Personal Growth
- Ruthie Lanigan
- Nov 4, 2024
- 3 min read

I watched a movie this weekend about the life of Mahatma Gandhi. I've heard many quotes from him throughout the years but I never really understood the extent of his impact. I was fascinated by the movie and wanted to learn more. So, I did what everyone would do and I fired up Mr. Google and did some more research on his life and his beliefs. I was humbled. Everything he did and all he endured was for the good of the people.
I thought about his goodness and then I looked inward at myself and thought about my goodness. I feel like I'm a pretty good person. I try to be humble, I try to help others. But the question came to mind "Have I truly been doing it for others or have I been doing it because I am a people pleaser?" I have always been a people pleaser. Lately, I've been trying to ask myself why I am doing some of the things I do. I still want to be a good person, I just want to set boundaries so I can be the best person for me. That made me get to thinking and of course, I got sidetracked and started doing research on growth. Personal growth.
Over the past year, I've felt like something has been shifting within me. I talked to Jim about it but I honestly can't pinpoint what this shift is. Or what it means. It feels spiritual in nature but I can't be more specific than that. I've been thinking a lot about how I can be a better version of myself. I want to understand life. I want to know how to know myself better. I want to help others. So many things!
A couple months ago, I checked out certifications on being a life coach. I think it would be a good fit for me but I also think I have to "put the mask on myself before I try to help others" (as the airlines always tell us). How do I find the balance between helping others and helping myself. I truly care about other people but where do I set boundaries. I've been a people pleaser my entire life so it's hard to know.

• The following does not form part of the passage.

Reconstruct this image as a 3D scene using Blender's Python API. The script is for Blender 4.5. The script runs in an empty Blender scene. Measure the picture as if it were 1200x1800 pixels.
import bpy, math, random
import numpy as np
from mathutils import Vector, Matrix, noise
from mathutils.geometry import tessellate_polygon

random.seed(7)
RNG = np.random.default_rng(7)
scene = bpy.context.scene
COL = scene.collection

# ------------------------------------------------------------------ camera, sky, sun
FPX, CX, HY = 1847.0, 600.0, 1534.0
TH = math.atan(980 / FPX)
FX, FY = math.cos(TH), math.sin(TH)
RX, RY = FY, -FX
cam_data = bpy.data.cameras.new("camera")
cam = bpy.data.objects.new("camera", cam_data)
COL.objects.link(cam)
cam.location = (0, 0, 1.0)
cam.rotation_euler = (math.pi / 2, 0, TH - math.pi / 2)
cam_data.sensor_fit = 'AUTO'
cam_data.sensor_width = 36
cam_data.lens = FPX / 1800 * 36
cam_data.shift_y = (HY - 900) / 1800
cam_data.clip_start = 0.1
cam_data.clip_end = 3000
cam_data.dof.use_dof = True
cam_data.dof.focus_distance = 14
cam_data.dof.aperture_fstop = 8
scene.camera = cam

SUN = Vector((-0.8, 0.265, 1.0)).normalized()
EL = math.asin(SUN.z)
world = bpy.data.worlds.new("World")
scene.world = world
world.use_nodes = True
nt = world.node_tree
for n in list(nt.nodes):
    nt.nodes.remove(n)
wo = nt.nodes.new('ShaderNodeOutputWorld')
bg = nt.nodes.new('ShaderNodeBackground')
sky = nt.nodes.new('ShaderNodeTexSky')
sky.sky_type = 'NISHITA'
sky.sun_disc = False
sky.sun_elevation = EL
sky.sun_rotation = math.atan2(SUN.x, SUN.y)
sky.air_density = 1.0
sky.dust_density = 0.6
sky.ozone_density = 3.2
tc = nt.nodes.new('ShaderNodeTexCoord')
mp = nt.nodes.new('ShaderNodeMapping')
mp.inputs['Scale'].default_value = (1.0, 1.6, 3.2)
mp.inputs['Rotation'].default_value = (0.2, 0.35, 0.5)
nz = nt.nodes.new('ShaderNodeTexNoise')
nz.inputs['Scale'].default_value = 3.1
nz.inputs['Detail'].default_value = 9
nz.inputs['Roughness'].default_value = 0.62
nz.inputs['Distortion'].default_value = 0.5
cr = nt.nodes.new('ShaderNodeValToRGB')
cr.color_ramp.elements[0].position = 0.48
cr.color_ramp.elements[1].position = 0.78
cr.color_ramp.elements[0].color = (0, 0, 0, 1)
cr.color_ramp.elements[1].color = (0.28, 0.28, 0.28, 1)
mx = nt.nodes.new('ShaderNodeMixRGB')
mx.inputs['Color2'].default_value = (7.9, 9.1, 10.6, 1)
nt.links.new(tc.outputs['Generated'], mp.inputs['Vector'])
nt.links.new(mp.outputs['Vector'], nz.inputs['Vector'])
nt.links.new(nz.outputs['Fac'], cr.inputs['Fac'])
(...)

This summer we went to Morocco. I learned so much about Muslims. And although I do not follow the Islam religion, hearing the Calls to Prayer was a very emotional experience. It was all so beautiful. The country, the people and even the food! It all had an effect on me.
When I got back I started thinking about starting my yoga practice again. I haven't been for a quite a few months. A couple weeks ago, I received notification that my yoga studio has a new owner, Joy Stone. I really liked the previous owner and was sad to see her go but the sense of community was the reason I loved the place so much. I felt an even bigger pull to go back. I reached out to a friend (one of the yoga instructors at the studio) and asked what she thought about the new owner. Robbi assured me I would love her. And I do.
Joy is not just a yoga instructor, she teaches yoga philosophy. I attended a yoga psychology workshop she held and I know this is the beginning of my shift. Or maybe Africa was. Whatever the case, I believe Joy was put into my life at a time I was ready to start a journey of higher spirituality and understanding.
I guess things fall into place when they are meant to. Can't wait to see where this journey takes me!